Repeat exactly the lines from the start of the entries below through the line containing "M_navy, smooth=True, parent=person)". Omit the rest.
BEGIN Stored data
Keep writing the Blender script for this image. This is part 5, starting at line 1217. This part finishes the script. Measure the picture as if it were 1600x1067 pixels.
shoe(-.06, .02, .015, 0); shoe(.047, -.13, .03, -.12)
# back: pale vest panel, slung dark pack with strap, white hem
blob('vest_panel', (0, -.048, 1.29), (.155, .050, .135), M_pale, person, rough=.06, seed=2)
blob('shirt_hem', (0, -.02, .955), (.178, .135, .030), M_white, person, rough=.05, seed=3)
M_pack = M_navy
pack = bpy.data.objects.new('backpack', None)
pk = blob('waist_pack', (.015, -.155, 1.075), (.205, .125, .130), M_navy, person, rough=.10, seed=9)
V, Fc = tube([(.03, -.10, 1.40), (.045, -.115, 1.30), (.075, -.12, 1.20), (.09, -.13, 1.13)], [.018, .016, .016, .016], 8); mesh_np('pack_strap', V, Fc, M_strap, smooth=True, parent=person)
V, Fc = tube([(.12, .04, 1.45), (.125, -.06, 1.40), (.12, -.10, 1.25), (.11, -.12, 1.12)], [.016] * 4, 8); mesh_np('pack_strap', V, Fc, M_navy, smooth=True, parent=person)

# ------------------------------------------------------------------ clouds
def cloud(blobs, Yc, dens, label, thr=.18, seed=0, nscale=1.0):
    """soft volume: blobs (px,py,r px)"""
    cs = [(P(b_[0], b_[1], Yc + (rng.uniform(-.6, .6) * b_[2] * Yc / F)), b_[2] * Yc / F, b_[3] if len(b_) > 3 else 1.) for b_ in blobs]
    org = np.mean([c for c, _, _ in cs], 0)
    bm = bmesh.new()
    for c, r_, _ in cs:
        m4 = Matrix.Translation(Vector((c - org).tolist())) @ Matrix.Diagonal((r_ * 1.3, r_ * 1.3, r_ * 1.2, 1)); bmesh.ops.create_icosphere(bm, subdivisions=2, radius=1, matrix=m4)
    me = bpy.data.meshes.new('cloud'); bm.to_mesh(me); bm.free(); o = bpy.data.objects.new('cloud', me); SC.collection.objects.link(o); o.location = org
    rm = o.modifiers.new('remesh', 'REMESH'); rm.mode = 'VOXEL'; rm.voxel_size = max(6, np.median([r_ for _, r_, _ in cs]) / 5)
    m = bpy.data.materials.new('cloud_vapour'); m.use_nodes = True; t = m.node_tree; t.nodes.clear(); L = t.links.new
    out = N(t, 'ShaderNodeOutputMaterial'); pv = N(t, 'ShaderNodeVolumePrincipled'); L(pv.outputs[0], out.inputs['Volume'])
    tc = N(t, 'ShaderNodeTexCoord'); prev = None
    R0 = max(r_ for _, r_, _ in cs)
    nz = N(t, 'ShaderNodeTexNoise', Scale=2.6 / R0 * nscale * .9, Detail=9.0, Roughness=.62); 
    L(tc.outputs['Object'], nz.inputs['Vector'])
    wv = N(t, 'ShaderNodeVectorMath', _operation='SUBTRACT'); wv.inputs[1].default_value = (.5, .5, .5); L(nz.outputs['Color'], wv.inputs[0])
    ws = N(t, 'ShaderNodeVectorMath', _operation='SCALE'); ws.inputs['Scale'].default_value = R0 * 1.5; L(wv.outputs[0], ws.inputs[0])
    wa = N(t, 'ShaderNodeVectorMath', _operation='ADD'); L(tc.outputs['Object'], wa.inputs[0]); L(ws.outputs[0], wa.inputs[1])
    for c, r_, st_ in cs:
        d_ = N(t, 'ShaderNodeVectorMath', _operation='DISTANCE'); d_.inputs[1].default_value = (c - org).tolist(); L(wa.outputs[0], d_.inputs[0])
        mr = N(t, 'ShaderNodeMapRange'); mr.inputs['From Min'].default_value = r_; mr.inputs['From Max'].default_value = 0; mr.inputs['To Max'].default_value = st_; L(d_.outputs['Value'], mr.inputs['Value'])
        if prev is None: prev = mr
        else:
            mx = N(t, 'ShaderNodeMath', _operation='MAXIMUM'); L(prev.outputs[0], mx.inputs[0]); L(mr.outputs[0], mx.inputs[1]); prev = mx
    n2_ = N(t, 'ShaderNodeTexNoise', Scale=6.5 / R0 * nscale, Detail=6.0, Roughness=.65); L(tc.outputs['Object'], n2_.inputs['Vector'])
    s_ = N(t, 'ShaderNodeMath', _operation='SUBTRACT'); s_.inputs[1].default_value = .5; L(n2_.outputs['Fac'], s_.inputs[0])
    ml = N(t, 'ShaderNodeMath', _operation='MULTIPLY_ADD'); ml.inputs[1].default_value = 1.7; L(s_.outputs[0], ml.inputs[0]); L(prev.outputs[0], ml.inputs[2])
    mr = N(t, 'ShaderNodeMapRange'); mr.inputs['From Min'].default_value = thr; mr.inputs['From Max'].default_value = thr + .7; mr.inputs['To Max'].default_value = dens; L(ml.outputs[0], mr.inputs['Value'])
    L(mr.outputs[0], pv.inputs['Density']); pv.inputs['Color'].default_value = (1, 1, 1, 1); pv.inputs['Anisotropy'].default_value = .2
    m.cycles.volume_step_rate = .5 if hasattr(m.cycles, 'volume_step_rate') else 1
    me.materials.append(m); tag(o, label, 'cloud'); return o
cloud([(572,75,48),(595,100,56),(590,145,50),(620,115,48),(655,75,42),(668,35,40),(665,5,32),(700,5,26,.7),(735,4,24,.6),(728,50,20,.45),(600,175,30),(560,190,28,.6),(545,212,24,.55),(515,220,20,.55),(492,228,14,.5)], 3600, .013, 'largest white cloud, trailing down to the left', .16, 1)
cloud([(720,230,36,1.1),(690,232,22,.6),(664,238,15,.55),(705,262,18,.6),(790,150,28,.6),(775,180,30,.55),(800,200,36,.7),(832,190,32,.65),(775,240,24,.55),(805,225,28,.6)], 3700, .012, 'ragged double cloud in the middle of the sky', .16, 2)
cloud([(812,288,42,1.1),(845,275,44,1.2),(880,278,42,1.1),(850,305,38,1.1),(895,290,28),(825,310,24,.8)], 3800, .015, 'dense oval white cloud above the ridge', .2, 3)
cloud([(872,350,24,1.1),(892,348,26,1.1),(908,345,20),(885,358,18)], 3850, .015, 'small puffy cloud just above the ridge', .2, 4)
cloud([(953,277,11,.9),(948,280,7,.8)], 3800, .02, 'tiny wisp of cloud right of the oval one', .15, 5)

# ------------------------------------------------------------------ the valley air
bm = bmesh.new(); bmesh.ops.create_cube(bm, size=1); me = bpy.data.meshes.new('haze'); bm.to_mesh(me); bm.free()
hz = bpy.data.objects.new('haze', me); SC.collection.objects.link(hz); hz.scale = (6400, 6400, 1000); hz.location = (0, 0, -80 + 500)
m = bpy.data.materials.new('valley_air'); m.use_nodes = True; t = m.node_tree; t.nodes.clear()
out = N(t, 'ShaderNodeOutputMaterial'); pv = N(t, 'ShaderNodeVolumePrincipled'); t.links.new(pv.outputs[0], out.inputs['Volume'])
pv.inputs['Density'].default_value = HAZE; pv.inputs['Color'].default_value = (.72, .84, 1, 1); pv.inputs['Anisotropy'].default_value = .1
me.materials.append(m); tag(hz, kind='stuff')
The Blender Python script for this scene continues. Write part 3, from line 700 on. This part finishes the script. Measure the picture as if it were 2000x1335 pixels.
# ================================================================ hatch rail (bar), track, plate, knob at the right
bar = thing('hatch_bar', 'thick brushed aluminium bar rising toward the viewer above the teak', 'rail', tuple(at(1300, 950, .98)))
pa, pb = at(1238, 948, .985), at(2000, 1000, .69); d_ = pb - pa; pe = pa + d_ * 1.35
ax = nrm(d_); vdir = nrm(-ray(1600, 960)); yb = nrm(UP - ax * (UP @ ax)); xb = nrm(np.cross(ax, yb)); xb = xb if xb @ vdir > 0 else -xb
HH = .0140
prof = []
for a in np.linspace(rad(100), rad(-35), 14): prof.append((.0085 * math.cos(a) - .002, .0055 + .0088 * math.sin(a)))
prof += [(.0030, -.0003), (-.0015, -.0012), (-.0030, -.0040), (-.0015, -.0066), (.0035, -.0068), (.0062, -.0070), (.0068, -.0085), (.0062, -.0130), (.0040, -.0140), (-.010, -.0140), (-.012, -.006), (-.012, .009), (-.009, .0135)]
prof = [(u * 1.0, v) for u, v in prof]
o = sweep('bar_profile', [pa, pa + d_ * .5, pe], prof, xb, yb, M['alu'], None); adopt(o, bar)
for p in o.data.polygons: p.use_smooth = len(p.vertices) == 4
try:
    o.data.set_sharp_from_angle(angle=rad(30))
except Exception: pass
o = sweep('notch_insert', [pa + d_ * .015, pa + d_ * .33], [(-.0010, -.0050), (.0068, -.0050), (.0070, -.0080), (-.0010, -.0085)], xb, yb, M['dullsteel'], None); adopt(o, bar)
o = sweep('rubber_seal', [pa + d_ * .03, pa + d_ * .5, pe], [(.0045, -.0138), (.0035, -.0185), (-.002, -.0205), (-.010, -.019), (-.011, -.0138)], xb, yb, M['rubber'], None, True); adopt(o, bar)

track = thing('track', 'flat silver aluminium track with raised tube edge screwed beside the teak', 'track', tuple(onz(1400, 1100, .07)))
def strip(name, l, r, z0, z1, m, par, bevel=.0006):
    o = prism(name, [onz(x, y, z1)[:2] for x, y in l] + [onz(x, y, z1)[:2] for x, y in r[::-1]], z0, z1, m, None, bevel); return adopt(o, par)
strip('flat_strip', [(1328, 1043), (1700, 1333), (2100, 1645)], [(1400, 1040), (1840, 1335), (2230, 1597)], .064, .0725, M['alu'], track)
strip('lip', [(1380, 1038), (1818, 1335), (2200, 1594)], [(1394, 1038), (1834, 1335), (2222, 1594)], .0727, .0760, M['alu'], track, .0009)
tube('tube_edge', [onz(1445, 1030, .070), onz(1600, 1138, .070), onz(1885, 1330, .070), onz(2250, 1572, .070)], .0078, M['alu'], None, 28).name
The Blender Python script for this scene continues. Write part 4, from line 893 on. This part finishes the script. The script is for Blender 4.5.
END Stored data
#### Task result
Keep writing the Blender script for this image. This is part 5, starting at line 1217. This part finishes the script. Measure the picture as if it were 1600x1067 pixels.
shoe(-.06, .02, .015, 0); shoe(.047, -.13, .03, -.12)
# back: pale vest panel, slung dark pack with strap, white hem
blob('vest_panel', (0, -.048, 1.29), (.155, .050, .135), M_pale, person, rough=.06, seed=2)
blob('shirt_hem', (0, -.02, .955), (.178, .135, .030), M_white, person, rough=.05, seed=3)
M_pack = M_navy
pack = bpy.data.objects.new('backpack', None)
pk = blob('waist_pack', (.015, -.155, 1.075), (.205, .125, .130), M_navy, person, rough=.10, seed=9)
V, Fc = tube([(.03, -.10, 1.40), (.045, -.115, 1.30), (.075, -.12, 1.20), (.09, -.13, 1.13)], [.018, .016, .016, .016], 8); mesh_np('pack_strap', V, Fc, M_strap, smooth=True, parent=person)
V, Fc = tube([(.12, .04, 1.45), (.125, -.06, 1.40), (.12, -.10, 1.25), (.11, -.12, 1.12)], [.016] * 4, 8); mesh_np('pack_strap', V, Fc, M_navy, smooth=True, parent=person)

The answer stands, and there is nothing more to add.